1)  You may have noticed in our discussions and meetings I spend next to no time comparing your assets to my other clients or even usually giving you a sense of where you stand vs. the masses saving for retirement.  The reality is the average person is in serious trouble if they think they are going to be able to retire in a financially healthy way at or by age 65.  The earlier I can work with someone in their journey, the better I generally feel about the prospects of a client being able to reach their personal version of financial freedom.  But employees on average contribute 7.3% of their income towards 401k - this number should be at least 10% and probably more like 15%+ for long-term success- and both the median ($35,345) and mean ($141,542) 401k balances across all ages are ridiculously low.  If one went to retire on $141,542 I do not know of a way to generate more than about $10,000 per year in income, and even that would severely risk running out of funds during retirement.  Social Security plus $10,000 per year total is not a happy, healthy financial retirement - you might stay on the planet, but you would not be having any fun.  Everybody’s spending habits, wants, and needs are different, so there is no magic number I can provide.  But just understand that the AVERAGE person is in trouble, so comparing yourself to your peers is not a fruitful exercise.  We are a consumption-based society.  Airplanes and restaurants are swamped with people.  Credit card balances remain robust, and retirement is a fantasy-land for many full-time workers based on their personal choices, not their lack of income or opportunity to save and invest.

2)  As I write this post the S&P 500 stands at 4,013 (11:52 AM 9/2/2022).  The index has just been bouncing around over the past few months.  It remains to be seen if 4,070 is a meaningful level of support as it had been a few months ago - we did not bounce at all the last time we hit that level so it is probably meaningless now.  We were at this level on July 27, 2022, and on May 26, 2022, and we were only 4% above this level on March 14, 2022.  The reality is that the beginning of the year was terrible, and we have yet to recover those losses, but we are not substantively below that level attained after 11 weeks of losses to begin 2022.  The Federal Reserve has been extremely aggressive in increasing the Federal Funds Rate.  The major reason for this is to reduce the persistent inflationary forces we all see and feel these days.  On that item they will likely be successful, and they have the “cover” of a relatively strong employment picture to allow them to be aggressive in their tightening measures.  But I have mentioned to clients I thought inflation might go from 9%+ to perhaps 5% and the Federal Reserve would tacitly be ok with this versus their stated goal to bring inflation back to the 2% annualized range.  Fed Chairman Jerome Powell squashed those thoughts/hopes in this speech a week ago.  Essentially he said the 2% target is very much still his target and anybody who thinks the Fed is close to done with their tightening cycle/increasing the Fed Funds rate is incorrect.  

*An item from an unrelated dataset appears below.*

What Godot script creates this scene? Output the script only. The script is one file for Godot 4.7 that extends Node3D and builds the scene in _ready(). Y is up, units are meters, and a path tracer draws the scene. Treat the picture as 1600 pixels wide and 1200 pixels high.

Markets sold off markedly in the subsequent days, as stocks prefer lower interest rates to higher ones, even though paradoxically they want the Federal Reserve to do its job and be tough on inflation.  So the Fed is in the tough place of raising interest rates into a probably-slowing economy.  You may have hard of a “hard landing” for the economy: what that means is the Fed increases interest rates too much, too fast, leading to an economic recession.  Finance and economics are my academic background and certainly intertwined into the movements of the markets, but I am far more focused on the latter.  I remain hopeful the market can improve in the coming quarters, but I recognize there will be fits and starts and we are not likely headed in a straight line up.  Almost every investable asset class is down on the year-to-date, so patience is the name of the game today.  There is just not a lot of “gee I wish I had owned XYZ investment 8 months back” - call it “FOMO” or Fear of Missing Out - as the vast majority of things have lost money in 2022.  This is not normal, and it will pass.  As Chuck used to end our newsletters, “keep the faith, faith is the spirit.”